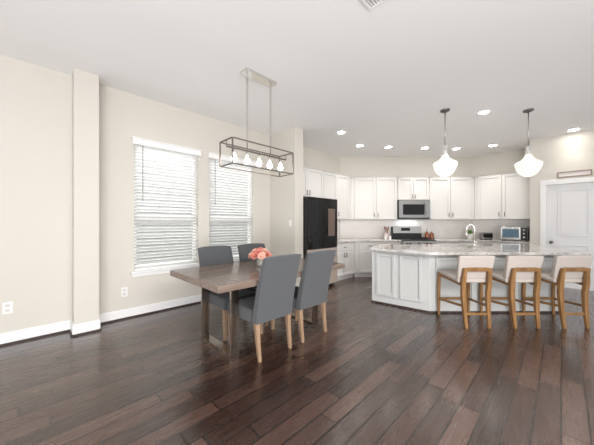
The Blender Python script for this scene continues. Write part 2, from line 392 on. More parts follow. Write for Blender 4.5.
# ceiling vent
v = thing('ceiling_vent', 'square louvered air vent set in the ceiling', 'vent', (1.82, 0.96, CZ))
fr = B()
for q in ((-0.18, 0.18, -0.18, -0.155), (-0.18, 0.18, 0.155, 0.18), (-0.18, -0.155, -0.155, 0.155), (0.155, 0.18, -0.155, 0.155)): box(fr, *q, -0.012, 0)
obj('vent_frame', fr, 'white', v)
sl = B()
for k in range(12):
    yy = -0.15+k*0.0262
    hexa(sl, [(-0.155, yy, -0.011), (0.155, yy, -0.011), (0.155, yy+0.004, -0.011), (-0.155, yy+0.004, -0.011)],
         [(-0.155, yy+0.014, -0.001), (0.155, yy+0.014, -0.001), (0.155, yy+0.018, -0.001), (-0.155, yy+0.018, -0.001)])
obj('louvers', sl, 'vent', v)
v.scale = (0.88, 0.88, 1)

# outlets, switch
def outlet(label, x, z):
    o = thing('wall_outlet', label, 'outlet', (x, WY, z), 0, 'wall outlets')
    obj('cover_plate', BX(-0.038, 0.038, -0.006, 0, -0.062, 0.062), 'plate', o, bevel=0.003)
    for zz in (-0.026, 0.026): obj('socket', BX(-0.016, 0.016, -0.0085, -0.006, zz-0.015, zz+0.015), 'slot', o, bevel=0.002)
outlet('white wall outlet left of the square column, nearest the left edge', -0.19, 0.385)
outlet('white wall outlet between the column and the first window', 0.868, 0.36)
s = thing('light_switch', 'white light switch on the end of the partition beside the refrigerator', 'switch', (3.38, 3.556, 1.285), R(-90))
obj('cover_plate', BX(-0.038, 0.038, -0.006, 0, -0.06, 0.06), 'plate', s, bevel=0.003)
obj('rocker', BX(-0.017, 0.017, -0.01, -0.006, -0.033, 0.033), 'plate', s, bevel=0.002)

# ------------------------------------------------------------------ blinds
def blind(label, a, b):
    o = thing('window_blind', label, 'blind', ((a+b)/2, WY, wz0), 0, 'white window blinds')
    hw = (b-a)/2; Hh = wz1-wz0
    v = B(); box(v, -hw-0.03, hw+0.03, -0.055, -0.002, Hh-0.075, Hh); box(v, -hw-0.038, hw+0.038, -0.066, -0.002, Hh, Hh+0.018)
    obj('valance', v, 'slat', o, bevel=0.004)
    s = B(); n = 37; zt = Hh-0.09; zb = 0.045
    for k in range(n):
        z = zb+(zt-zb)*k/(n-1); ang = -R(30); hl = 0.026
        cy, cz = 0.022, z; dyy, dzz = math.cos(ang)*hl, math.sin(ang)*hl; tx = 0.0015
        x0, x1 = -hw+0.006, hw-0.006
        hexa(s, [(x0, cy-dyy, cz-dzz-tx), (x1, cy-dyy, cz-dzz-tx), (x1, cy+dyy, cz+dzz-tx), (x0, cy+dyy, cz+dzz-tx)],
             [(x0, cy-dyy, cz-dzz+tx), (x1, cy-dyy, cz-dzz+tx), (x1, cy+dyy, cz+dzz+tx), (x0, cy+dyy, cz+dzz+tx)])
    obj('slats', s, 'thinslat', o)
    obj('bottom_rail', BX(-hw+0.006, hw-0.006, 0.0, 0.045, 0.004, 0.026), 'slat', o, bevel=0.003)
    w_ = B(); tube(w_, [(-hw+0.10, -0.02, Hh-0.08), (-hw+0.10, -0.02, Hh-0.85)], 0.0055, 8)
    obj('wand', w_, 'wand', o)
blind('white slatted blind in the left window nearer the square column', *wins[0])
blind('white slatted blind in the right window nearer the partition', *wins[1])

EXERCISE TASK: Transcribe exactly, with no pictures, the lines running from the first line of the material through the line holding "v.scale = (0.88, 0.88, 1)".

EXERCISE RESULT:
The Blender Python script for this scene continues. Write part 2, from line 392 on. More parts follow. Write for Blender 4.5.
# ceiling vent
v = thing('ceiling_vent', 'square louvered air vent set in the ceiling', 'vent', (1.82, 0.96, CZ))
fr = B()
for q in ((-0.18, 0.18, -0.18, -0.155), (-0.18, 0.18, 0.155, 0.18), (-0.18, -0.155, -0.155, 0.155), (0.155, 0.18, -0.155, 0.155)): box(fr, *q, -0.012, 0)
obj('vent_frame', fr, 'white', v)
sl = B()
for k in range(12):
    yy = -0.15+k*0.0262
    hexa(sl, [(-0.155, yy, -0.011), (0.155, yy, -0.011), (0.155, yy+0.004, -0.011), (-0.155, yy+0.004, -0.011)],
         [(-0.155, yy+0.014, -0.001), (0.155, yy+0.014, -0.001), (0.155, yy+0.018, -0.001), (-0.155, yy+0.018, -0.001)])
obj('louvers', sl, 'vent', v)
v.scale = (0.88, 0.88, 1)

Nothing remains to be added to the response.